|

|
Reserves are the foundation for asset accumulation. Don’t be distracted by investment terminology. Reserves need to be accessible from month to month. The return on investment is of little concern because the assumption is that funds will be used routinely to fund expenses that otherwise might require the use of credit. If your reserve account only gets ½% in interest and you avoid paying 10% in credit interest; your real return on investment is 10.5% and debt free! Never underestimate the value of having reserves.
Savings are the next level of accumulation. A savings account is interim accumulation, invested in interest bearing accounts, CDs, money market savings accounts, or accessible investment funds that are liquid enough to supplement cash flow in times of unemployment, underemployment, or exceptional expenses or need. Savings accounts can also be used to fund personal rewards and special purchases.

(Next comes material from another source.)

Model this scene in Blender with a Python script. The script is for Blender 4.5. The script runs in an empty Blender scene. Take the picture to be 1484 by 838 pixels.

Investments have a greater time horizon than savings. Investments are meant to go untouched unless there is an extreme need or major long-term planned expense; education, home purchase, retirement. Investments provide asset growth through additional contribution (transfers of excess savings and contributions to retirement accounts), growth, and reinvestment of earnings. Most investment companies offer online services that provide enough guidance for people to select appropriate mutual funds or stocks based on risk tolerance and time horizons (when the funds must be available for spend-down).
Working with a carefully selected investment advisor can provide relief from the stress and responsibility of managing investment accounts.